QLD planning resource · Free plan check

Can I build townhouses or units in Brisbane?

Townhouses and unit blocks are 'multiple dwellings' — three or more dwellings on one lot. They're not allowed in the low-density zones at all; in the right zone, the Brisbane City Plan sets the site area, height and site cover. Here's the picture, plus a free plan check.

Brisbane owners, investors and small developers assessing a townhouse or unit development site before buying or designing.

Multiple dwellings — and where they're allowed

Three or more dwellings on a lot is a 'multiple dwelling' under the Brisbane City Plan Multiple Dwelling Code (9.3.14) — townhouses, villas or a unit block. The first question is the zone: multiple dwellings are NOT contemplated in the Low density residential zone at all, so a standard suburban block in low density is out. They belong in the Low-medium, Medium and High density residential zones (and centre/mixed-use areas).

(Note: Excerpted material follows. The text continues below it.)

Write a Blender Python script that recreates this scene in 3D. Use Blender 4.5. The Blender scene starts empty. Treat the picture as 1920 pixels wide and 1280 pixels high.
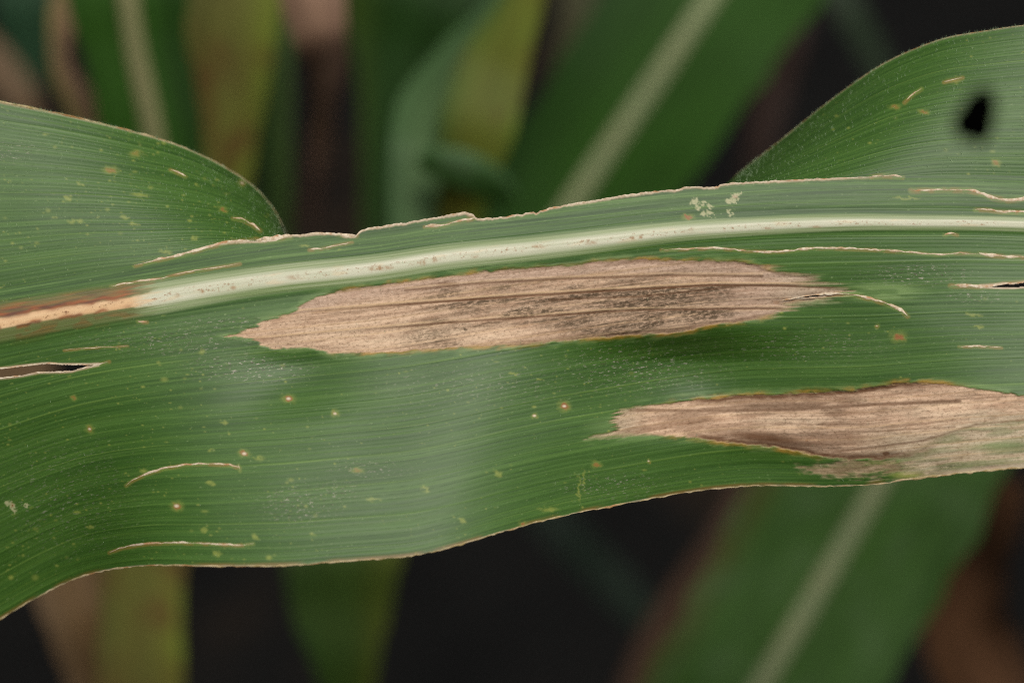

The numbers by zone (Table 9.3.14.3.B)

Site area, frontage and the number of storeys all step up with the zone:

  • Low-medium density residential — 600 m² site, 15 m frontage, 2–3 storeys by precinct
  • Medium density residential — 800 m² site, 20 m frontage, up to 5 storeys
  • High density residential — 800 m² site, 20 m frontage, 8 or 15 storeys by precinct
  • Character residential (Infill housing) — 800 m² site, 2 storeys
  • Maximum site cover 45% (low-medium / medium) or 40% (high density)
  • Private + communal open space, deep planting (10% of site), and parking apply

Always a development application

A multiple dwelling is always assessable development — a development application is required. Meeting the Table B site area and height for your zone makes it a code-assessable application; falling short means the proposal has to be justified against the performance outcomes. Larger schemes also pick up communal open space (10+ dwellings) and building-separation requirements.

Check your plans against the rules — free

Got a concept or plans? The free Brisbane plan compliance check reads the site area, dwelling count, storeys and site cover off your PDF and tests them against the Multiple Dwelling Code. For a full feasibility assessment of yield and pathway, the DA Feasibility report goes deeper.

Real example

Worked example

An 820 m² Medium density block supports a 5-storey multiple dwelling at ≤ 45% site cover — code-assessable on the measurable outcomes. The same townhouse project on a Low density block isn't a contemplated use and would be impact assessable and unlikely to be supported.

The statutory basis

Townhouse and unit developments in Brisbane are assessed under the Brisbane City Plan 2014 Multiple Dwelling Code (section 9.3.14), made under the Planning Act 2016. The site area and height standards are Table 9.3.14.3.B; a neighbourhood plan can vary them.

Brisbane City Plan 2014 — Multiple Dwelling Code

Section 9.3.14 (AO1, AO4.1, Table 9.3.14.3.B)

Planning Act 2016 (Qld)

Assessable development — multiple dwelling

Planning Regulation 2017 (Qld)

Definition — multiple dwelling

Frequently asked questions

Can I build townhouses on a low density residential block?
No. Multiple dwellings aren't a contemplated use in the Low density residential zone — they're not in the code's Table B for that zone. You need a Low-medium, Medium or High density zone (or a centre/mixed-use zone).
How many units can I build on my block in Brisbane?
It depends on the zone's height/storeys, the 45–40% site cover, building separation and parking — not a fixed dwelling-per-area number. The right starting point is the zone (storeys) and site area; a feasibility assessment works the yield from there.
What's the minimum land size for units in Brisbane?
600 m² in the Low-medium density zone, 800 m² in the Medium and High density zones (and Character Infill). Below that, the site-area Acceptable Outcome isn't met.
How tall can a unit block be?
2–3 storeys in Low-medium density (by precinct), up to 5 storeys in Medium density, and 8 or 15 storeys in High density depending on the precinct.
Do townhouses need a development application?
Yes — a multiple dwelling is always assessable development, so a DA is always required.